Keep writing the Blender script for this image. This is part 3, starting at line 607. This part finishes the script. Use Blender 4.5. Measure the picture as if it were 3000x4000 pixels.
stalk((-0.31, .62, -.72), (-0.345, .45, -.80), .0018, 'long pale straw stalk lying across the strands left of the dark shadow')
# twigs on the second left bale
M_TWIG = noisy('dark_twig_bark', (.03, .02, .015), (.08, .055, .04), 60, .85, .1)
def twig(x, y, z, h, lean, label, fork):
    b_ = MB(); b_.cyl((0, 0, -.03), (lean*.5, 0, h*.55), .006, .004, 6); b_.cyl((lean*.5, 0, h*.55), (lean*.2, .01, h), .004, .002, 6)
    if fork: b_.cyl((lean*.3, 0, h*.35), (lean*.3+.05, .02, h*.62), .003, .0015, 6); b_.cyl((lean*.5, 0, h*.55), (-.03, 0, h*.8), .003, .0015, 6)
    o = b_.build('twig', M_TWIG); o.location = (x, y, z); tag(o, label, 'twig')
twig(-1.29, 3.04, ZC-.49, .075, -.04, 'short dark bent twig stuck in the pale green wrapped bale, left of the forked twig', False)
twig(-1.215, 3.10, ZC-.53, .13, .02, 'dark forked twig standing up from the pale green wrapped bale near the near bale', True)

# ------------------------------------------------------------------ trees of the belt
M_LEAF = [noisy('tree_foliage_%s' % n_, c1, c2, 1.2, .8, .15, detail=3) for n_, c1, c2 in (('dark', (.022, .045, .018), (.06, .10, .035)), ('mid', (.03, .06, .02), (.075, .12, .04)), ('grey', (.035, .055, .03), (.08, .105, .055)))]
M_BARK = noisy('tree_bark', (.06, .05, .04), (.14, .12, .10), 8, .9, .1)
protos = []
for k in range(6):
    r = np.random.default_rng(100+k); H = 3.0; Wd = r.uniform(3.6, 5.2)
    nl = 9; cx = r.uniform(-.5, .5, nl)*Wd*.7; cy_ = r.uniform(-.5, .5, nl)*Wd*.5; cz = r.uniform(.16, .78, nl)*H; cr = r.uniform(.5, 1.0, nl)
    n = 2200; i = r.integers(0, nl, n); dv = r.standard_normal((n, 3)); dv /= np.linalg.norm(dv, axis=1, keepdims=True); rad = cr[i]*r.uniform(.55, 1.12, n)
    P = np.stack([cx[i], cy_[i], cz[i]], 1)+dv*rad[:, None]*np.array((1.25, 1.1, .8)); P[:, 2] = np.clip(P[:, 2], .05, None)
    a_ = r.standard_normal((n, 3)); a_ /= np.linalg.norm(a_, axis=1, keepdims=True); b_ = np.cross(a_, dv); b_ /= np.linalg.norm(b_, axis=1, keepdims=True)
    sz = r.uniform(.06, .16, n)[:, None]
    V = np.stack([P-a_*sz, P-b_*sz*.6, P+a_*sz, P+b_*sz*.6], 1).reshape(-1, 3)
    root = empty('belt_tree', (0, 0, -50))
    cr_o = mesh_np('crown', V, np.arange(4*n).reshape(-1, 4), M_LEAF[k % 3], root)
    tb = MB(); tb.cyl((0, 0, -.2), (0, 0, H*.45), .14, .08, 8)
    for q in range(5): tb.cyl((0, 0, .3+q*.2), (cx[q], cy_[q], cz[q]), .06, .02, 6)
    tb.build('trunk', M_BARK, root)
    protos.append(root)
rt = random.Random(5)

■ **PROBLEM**
Reproduce the data, keeping every line exactly the same.

■ **COMPLETED TASK**
Keep writing the Blender script for this image. This is part 3, starting at line 607. This part finishes the script. Use Blender 4.5. Measure the picture as if it were 3000x4000 pixels.
stalk((-0.31, .62, -.72), (-0.345, .45, -.80), .0018, 'long pale straw stalk lying across the strands left of the dark shadow')
# twigs on the second left bale
M_TWIG = noisy('dark_twig_bark', (.03, .02, .015), (.08, .055, .04), 60, .85, .1)
def twig(x, y, z, h, lean, label, fork):
    b_ = MB(); b_.cyl((0, 0, -.03), (lean*.5, 0, h*.55), .006, .004, 6); b_.cyl((lean*.5, 0, h*.55), (lean*.2, .01, h), .004, .002, 6)
    if fork: b_.cyl((lean*.3, 0, h*.35), (lean*.3+.05, .02, h*.62), .003, .0015, 6); b_.cyl((lean*.5, 0, h*.55), (-.03, 0, h*.8), .003, .0015, 6)
    o = b_.build('twig', M_TWIG); o.location = (x, y, z); tag(o, label, 'twig')
twig(-1.29, 3.04, ZC-.49, .075, -.04, 'short dark bent twig stuck in the pale green wrapped bale, left of the forked twig', False)
twig(-1.215, 3.10, ZC-.53, .13, .02, 'dark forked twig standing up from the pale green wrapped bale near the near bale', True)

# ------------------------------------------------------------------ trees of the belt
M_LEAF = [noisy('tree_foliage_%s' % n_, c1, c2, 1.2, .8, .15, detail=3) for n_, c1, c2 in (('dark', (.022, .045, .018), (.06, .10, .035)), ('mid', (.03, .06, .02), (.075, .12, .04)), ('grey', (.035, .055, .03), (.08, .105, .055)))]
M_BARK = noisy('tree_bark', (.06, .05, .04), (.14, .12, .10), 8, .9, .1)
protos = []
for k in range(6):
    r = np.random.default_rng(100+k); H = 3.0; Wd = r.uniform(3.6, 5.2)
    nl = 9; cx = r.uniform(-.5, .5, nl)*Wd*.7; cy_ = r.uniform(-.5, .5, nl)*Wd*.5; cz = r.uniform(.16, .78, nl)*H; cr = r.uniform(.5, 1.0, nl)
    n = 2200; i = r.integers(0, nl, n); dv = r.standard_normal((n, 3)); dv /= np.linalg.norm(dv, axis=1, keepdims=True); rad = cr[i]*r.uniform(.55, 1.12, n)
    P = np.stack([cx[i], cy_[i], cz[i]], 1)+dv*rad[:, None]*np.array((1.25, 1.1, .8)); P[:, 2] = np.clip(P[:, 2], .05, None)
    a_ = r.standard_normal((n, 3)); a_ /= np.linalg.norm(a_, axis=1, keepdims=True); b_ = np.cross(a_, dv); b_ /= np.linalg.norm(b_, axis=1, keepdims=True)
    sz = r.uniform(.06, .16, n)[:, None]
    V = np.stack([P-a_*sz, P-b_*sz*.6, P+a_*sz, P+b_*sz*.6], 1).reshape(-1, 3)
    root = empty('belt_tree', (0, 0, -50))
    cr_o = mesh_np('crown', V, np.arange(4*n).reshape(-1, 4), M_LEAF[k % 3], root)
    tb = MB(); tb.cyl((0, 0, -.2), (0, 0, H*.45), .14, .08, 8)
    for q in range(5): tb.cyl((0, 0, .3+q*.2), (cx[q], cy_[q], cz[q]), .06, .02, 6)
    tb.build('trunk', M_BARK, root)
    protos.append(root)
rt = random.Random(5)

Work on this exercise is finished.